-- Begin --

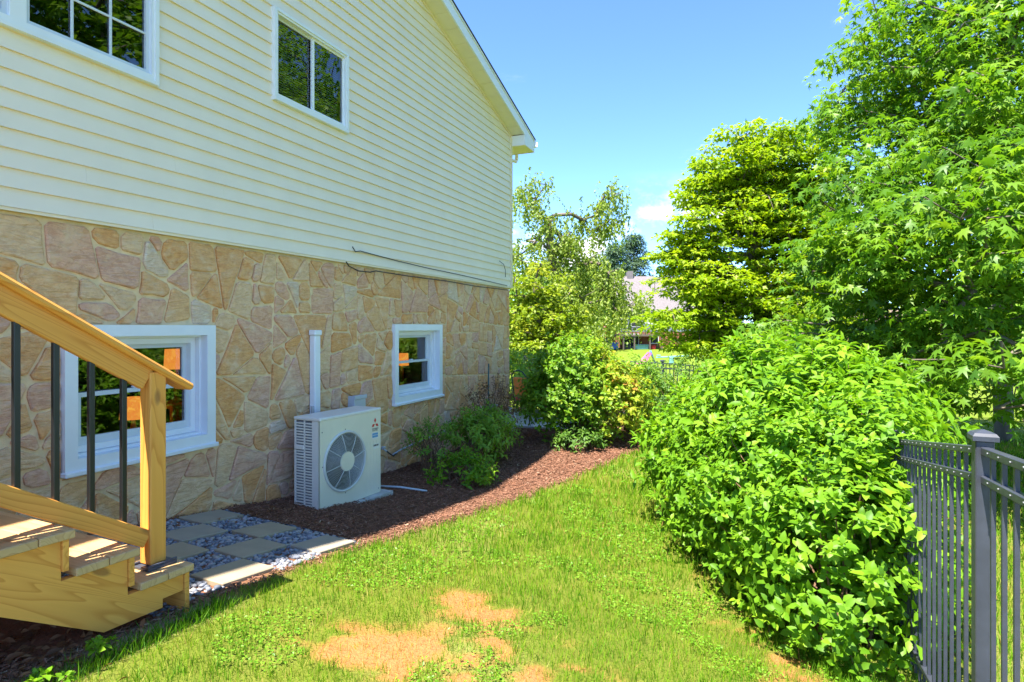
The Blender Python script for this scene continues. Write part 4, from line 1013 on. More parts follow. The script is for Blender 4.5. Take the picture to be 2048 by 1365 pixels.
def in_lobes(lobes, per, shell=.45):
    """points spread through a crown made of ellipsoids, denser towards the outside"""
    out = []
    vol = np.array([l[3]*l[4]*l[5] for l in lobes])**.67; vol /= vol.sum()
    for l, f in zip(lobes, vol):
        n = max(3, int(per*f)); v = unit(rng.normal(size=(n, 3))); r = rng.random(n)**(shell)
        out.append(np.array(l[:3])+v*r[:, None]*np.array(l[3:6]))
    return np.concatenate(out)
def skeleton(base, trunk, pts, r_tip=.008, power=.44, sides=5, sag=.06, seed=0):
    """grow limbs from a trunk polyline to the given points; returns tube mesh"""
    nodes = [np.array(p, dtype=float) for p in trunk]; par = [-1]+list(range(len(trunk)-1)); NT = len(trunk)
    # finer trunk
    order = np.argsort(np.linalg.norm(pts-np.array(trunk[-1]), axis=1)); tips = []
    arr = np.array(nodes)
    for i in order:
        p = pts[i]; arr = np.array(nodes); dv = p-arr; dist = np.linalg.norm(dv, axis=1)
        cost = dist+np.maximum(0, arr[:, 2]-p[2])*.8
        j = int(np.argmin(cost)); a = nodes[j]; seg = max(1, int(dist[j]/.7)); last = j
        for s in range(1, seg+1):
            t = s/seg; q = a+(p-a)*t+np.array((0, 0, 1))*sag*math.sin(math.pi*t)*dist[j]+(rng.normal(0, .035, 3)*dist[j] if s < seg else 0)
            nodes.append(q); par.append(last); last = len(nodes)-1
        tips.append(last)
    cnt = np.zeros(len(nodes))
    for t in tips: cnt[t] += 1
    for i in range(len(nodes)-1, 0, -1): cnt[par[i]] += cnt[i]
    rad = r_tip*np.maximum(cnt, 1)**power
    V, F, var = [], [], []
    for i in range(1, len(nodes)):
        a, b = nodes[par[i]], nodes[i]; t = b-a; L = np.linalg.norm(t)
        if L < 1e-4: continue
        t = t/L; u = np.cross(t, (0.3, 0.9, 0.1)); u /= np.linalg.norm(u); w = np.cross(t, u)
        ra = min(rad[par[i]], rad[i]*1.25) if par[i] >= NT-1 or i >= NT else rad[par[i]]; k0 = len(V); sd = sides+3 if i < NT else sides
        for p, r in ((a-t*ra*.3, ra), (b, rad[i])):
            for k in range(sd): V.append(p+(u*math.cos(6.2832*k/sd)+w*math.sin(6.2832*k/sd))*r); var.append(rng.random())
        for k in range(sd): F.append((k0+k, k0+(k+1) % sd, k0+sd+(k+1) % sd, k0+sd+k))
    return np.array(V), np.array(F), np.array(var)
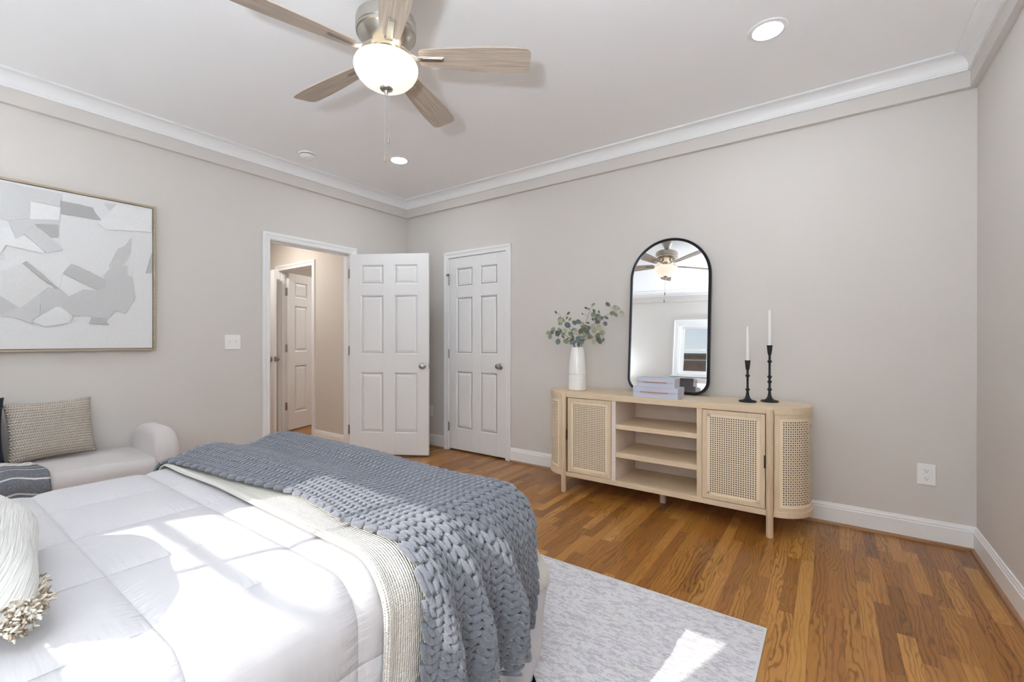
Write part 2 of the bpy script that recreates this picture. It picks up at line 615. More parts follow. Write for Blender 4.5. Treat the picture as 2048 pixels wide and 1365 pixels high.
# door_1: doorway in the left wall with its leaf swung into the room
d1 = thing('door_1', (0, 0, 0), 'white six panel door standing open in the left wall', 'door', kind='structure')
m = MB()
casing(m, OY0 - 0.006, OY1 + 0.006, 2.062, lambda a, z, h: (h, a, z))
casing(m, OY0 - 0.006, OY1 + 0.006, 2.062, lambda a, z, h: (-T - h, a, z))
m.box(-T, 0, OY0 - 0.02, OY0, 0, 2.072)
m.box(-T, 0, OY1, OY1 + 0.02, 0, 2.072)
m.box(-T, 0, OY0 - 0.02, OY1 + 0.02, 2.055, 2.072)
m.box(-0.075, -0.040, OY0, OY0 + 0.011, 0, 2.055)
m.box(-0.075, -0.040, OY1 - 0.011, OY1, 0, 2.055)
m.box(-0.075, -0.040, OY0, OY1, 2.044, 2.055)
m.build('door_frame', WHITE, d1, bevel=0.0012, seg=1)
ang = atan2(0.412, 0.7085)
leaf = six_panel(0.82, 2.032, 0.035).build('door_leaf', DOORW, d1, bevel=0.0015, seg=2)
leaf.location = (0.026, -0.774, 0.018)
leaf.rotation_euler = (0, 0, ang)
kz = 0.918 - 0.018
knob_mesh(TR(0.760, 0, kz) @ RX(pi / 2)).build('door_knob', STEEL, leaf, smooth=True)
knob_mesh(TR(0.760, 0.035, kz) @ RX(-pi / 2)).build('door_knob', STEEL, leaf, smooth=True)
MB().box(0.8195, 0.8212, 0.005, 0.030, kz - 0.028, kz + 0.028).box(0.821, 0.829, 0.012, 0.023, kz - 0.008, kz + 0.008).build('latch_plate', STEEL, leaf)
for z in (0.24, 1.05, 1.84):
    hm = MB().lathe([(0.0065, -0.046), (0.0065, 0.046)], 10, TR(0.013, -0.7665, z + 0.018))
    hm.box(-0.030, 0.012, -0.7545, -0.7520, z - 0.028, z + 0.064)
    hm.build('door_hinge', STEEL, d1, smooth=True)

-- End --

◆ **Task details**: Transcribe all the lines above exactly, apart from the pictures.

◆ **Task answer**:
The Blender Python script for this scene continues. Write part 4, from line 1013 on. More parts follow. The script is for Blender 4.5. Take the picture to be 2048 by 1365 pixels.
def in_lobes(lobes, per, shell=.45):
    """points spread through a crown made of ellipsoids, denser towards the outside"""
    out = []
    vol = np.array([l[3]*l[4]*l[5] for l in lobes])**.67; vol /= vol.sum()
    for l, f in zip(lobes, vol):
        n = max(3, int(per*f)); v = unit(rng.normal(size=(n, 3))); r = rng.random(n)**(shell)
        out.append(np.array(l[:3])+v*r[:, None]*np.array(l[3:6]))
    return np.concatenate(out)
def skeleton(base, trunk, pts, r_tip=.008, power=.44, sides=5, sag=.06, seed=0):
    """grow limbs from a trunk polyline to the given points; returns tube mesh"""
    nodes = [np.array(p, dtype=float) for p in trunk]; par = [-1]+list(range(len(trunk)-1)); NT = len(trunk)
    # finer trunk
    order = np.argsort(np.linalg.norm(pts-np.array(trunk[-1]), axis=1)); tips = []
    arr = np.array(nodes)
    for i in order:
        p = pts[i]; arr = np.array(nodes); dv = p-arr; dist = np.linalg.norm(dv, axis=1)
        cost = dist+np.maximum(0, arr[:, 2]-p[2])*.8
        j = int(np.argmin(cost)); a = nodes[j]; seg = max(1, int(dist[j]/.7)); last = j
        for s in range(1, seg+1):
            t = s/seg; q = a+(p-a)*t+np.array((0, 0, 1))*sag*math.sin(math.pi*t)*dist[j]+(rng.normal(0, .035, 3)*dist[j] if s < seg else 0)
            nodes.append(q); par.append(last); last = len(nodes)-1
        tips.append(last)
    cnt = np.zeros(len(nodes))
    for t in tips: cnt[t] += 1
    for i in range(len(nodes)-1, 0, -1): cnt[par[i]] += cnt[i]
    rad = r_tip*np.maximum(cnt, 1)**power
    V, F, var = [], [], []
    for i in range(1, len(nodes)):
        a, b = nodes[par[i]], nodes[i]; t = b-a; L = np.linalg.norm(t)
        if L < 1e-4: continue
        t = t/L; u = np.cross(t, (0.3, 0.9, 0.1)); u /= np.linalg.norm(u); w = np.cross(t, u)
        ra = min(rad[par[i]], rad[i]*1.25) if par[i] >= NT-1 or i >= NT else rad[par[i]]; k0 = len(V); sd = sides+3 if i < NT else sides
        for p, r in ((a-t*ra*.3, ra), (b, rad[i])):
            for k in range(sd): V.append(p+(u*math.cos(6.2832*k/sd)+w*math.sin(6.2832*k/sd))*r); var.append(rng.random())
        for k in range(sd): F.append((k0+k, k0+(k+1) % sd, k0+sd+(k+1) % sd, k0+sd+k))
    return np.array(V), np.array(F), np.array(var)
Write part 2 of the bpy script that recreates this picture. It picks up at line 615. More parts follow. Write for Blender 4.5. Treat the picture as 2048 pixels wide and 1365 pixels high.
# door_1: doorway in the left wall with its leaf swung into the room
d1 = thing('door_1', (0, 0, 0), 'white six panel door standing open in the left wall', 'door', kind='structure')
m = MB()
casing(m, OY0 - 0.006, OY1 + 0.006, 2.062, lambda a, z, h: (h, a, z))
casing(m, OY0 - 0.006, OY1 + 0.006, 2.062, lambda a, z, h: (-T - h, a, z))
m.box(-T, 0, OY0 - 0.02, OY0, 0, 2.072)
m.box(-T, 0, OY1, OY1 + 0.02, 0, 2.072)
m.box(-T, 0, OY0 - 0.02, OY1 + 0.02, 2.055, 2.072)
m.box(-0.075, -0.040, OY0, OY0 + 0.011, 0, 2.055)
m.box(-0.075, -0.040, OY1 - 0.011, OY1, 0, 2.055)
m.box(-0.075, -0.040, OY0, OY1, 2.044, 2.055)
m.build('door_frame', WHITE, d1, bevel=0.0012, seg=1)
ang = atan2(0.412, 0.7085)
leaf = six_panel(0.82, 2.032, 0.035).build('door_leaf', DOORW, d1, bevel=0.0015, seg=2)
leaf.location = (0.026, -0.774, 0.018)
leaf.rotation_euler = (0, 0, ang)
kz = 0.918 - 0.018
knob_mesh(TR(0.760, 0, kz) @ RX(pi / 2)).build('door_knob', STEEL, leaf, smooth=True)
knob_mesh(TR(0.760, 0.035, kz) @ RX(-pi / 2)).build('door_knob', STEEL, leaf, smooth=True)
MB().box(0.8195, 0.8212, 0.005, 0.030, kz - 0.028, kz + 0.028).box(0.821, 0.829, 0.012, 0.023, kz - 0.008, kz + 0.008).build('latch_plate', STEEL, leaf)
for z in (0.24, 1.05, 1.84):
    hm = MB().lathe([(0.0065, -0.046), (0.0065, 0.046)], 10, TR(0.013, -0.7665, z + 0.018))
    hm.box(-0.030, 0.012, -0.7545, -0.7520, z - 0.028, z + 0.064)
    hm.build('door_hinge', STEEL, d1, smooth=True)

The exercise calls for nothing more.